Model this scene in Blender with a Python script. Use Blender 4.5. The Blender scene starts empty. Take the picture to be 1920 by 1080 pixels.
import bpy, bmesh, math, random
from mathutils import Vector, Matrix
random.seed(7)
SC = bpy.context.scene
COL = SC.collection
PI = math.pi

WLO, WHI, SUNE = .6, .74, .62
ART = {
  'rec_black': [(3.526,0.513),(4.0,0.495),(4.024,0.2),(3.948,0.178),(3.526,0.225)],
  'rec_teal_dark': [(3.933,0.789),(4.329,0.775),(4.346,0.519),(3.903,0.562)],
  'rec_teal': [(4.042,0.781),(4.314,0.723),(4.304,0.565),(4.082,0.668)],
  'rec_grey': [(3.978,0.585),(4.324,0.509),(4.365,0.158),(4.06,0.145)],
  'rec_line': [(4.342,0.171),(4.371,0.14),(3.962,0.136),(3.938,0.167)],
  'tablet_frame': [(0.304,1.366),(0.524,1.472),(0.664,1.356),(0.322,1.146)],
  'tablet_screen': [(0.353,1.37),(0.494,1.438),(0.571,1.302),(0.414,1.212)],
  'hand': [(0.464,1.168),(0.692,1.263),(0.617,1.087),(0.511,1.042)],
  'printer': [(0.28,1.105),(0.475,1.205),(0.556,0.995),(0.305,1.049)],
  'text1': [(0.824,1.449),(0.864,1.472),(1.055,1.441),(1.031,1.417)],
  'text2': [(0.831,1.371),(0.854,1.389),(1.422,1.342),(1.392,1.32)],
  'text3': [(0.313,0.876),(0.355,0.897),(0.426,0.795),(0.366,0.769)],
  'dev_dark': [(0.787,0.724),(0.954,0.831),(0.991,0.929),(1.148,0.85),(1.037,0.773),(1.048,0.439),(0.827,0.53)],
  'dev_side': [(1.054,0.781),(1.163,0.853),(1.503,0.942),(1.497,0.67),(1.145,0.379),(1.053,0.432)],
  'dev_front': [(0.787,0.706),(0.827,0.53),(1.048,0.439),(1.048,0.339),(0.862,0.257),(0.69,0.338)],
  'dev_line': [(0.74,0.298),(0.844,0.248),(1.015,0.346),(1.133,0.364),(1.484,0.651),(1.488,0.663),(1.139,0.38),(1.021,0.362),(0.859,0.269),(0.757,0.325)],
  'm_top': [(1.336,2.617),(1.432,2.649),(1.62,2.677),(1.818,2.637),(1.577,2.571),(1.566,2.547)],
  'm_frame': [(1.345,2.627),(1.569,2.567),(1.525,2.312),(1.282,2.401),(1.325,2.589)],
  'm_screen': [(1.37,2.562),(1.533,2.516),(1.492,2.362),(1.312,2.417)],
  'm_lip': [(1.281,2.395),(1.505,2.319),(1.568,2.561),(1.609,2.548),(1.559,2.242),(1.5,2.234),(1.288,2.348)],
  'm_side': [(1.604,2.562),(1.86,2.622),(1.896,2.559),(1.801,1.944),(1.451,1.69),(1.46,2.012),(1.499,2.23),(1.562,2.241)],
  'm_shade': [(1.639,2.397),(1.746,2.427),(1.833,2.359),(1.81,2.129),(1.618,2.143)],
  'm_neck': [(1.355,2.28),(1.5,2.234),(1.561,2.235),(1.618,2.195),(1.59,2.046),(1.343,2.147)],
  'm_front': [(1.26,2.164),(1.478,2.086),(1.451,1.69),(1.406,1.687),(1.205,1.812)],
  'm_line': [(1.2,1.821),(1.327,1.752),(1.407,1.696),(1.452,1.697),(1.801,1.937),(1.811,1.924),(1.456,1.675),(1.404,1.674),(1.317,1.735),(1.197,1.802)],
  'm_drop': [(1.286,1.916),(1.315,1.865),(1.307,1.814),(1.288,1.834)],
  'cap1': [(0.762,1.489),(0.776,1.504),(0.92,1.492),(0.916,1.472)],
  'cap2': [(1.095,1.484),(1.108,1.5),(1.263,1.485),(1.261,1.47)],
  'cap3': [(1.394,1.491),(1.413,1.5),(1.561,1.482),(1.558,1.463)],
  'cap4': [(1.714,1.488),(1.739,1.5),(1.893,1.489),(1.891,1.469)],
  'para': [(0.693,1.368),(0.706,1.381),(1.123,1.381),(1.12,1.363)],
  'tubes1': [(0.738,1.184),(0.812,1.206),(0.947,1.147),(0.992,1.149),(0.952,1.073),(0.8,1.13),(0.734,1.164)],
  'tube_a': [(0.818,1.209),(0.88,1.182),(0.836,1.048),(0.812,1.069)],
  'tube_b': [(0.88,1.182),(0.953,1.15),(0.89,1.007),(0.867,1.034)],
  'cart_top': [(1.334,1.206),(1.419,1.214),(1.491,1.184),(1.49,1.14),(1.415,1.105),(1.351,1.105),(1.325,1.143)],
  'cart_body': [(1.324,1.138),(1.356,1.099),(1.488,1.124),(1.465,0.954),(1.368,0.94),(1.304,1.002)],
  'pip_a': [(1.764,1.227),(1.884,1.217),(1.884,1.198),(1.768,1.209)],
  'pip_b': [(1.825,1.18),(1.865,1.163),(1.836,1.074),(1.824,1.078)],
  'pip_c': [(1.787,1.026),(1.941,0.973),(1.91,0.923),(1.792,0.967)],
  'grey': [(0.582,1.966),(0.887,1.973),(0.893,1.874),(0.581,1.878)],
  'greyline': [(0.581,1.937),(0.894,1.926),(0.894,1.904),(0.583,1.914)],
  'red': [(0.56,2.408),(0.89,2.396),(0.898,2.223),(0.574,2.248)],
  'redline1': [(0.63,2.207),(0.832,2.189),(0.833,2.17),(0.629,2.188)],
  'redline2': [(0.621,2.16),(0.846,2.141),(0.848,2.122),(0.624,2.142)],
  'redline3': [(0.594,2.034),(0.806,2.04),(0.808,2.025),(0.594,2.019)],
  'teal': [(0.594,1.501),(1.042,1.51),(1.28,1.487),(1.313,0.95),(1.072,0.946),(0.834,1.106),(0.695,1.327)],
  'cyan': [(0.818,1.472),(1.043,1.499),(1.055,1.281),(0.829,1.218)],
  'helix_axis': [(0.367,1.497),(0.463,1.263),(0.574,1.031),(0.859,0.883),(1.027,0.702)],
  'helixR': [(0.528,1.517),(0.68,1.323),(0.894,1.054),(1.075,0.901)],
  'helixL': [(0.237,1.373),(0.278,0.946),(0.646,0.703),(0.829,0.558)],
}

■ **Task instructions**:
Look above and repeat, character for character, the lines from the first one to the line with "PI = math.pi", counting both.

■ **Output below**:
Model this scene in Blender with a Python script. Use Blender 4.5. The Blender scene starts empty. Take the picture to be 1920 by 1080 pixels.
import bpy, bmesh, math, random
from mathutils import Vector, Matrix
random.seed(7)
SC = bpy.context.scene
COL = SC.collection
PI = math.pi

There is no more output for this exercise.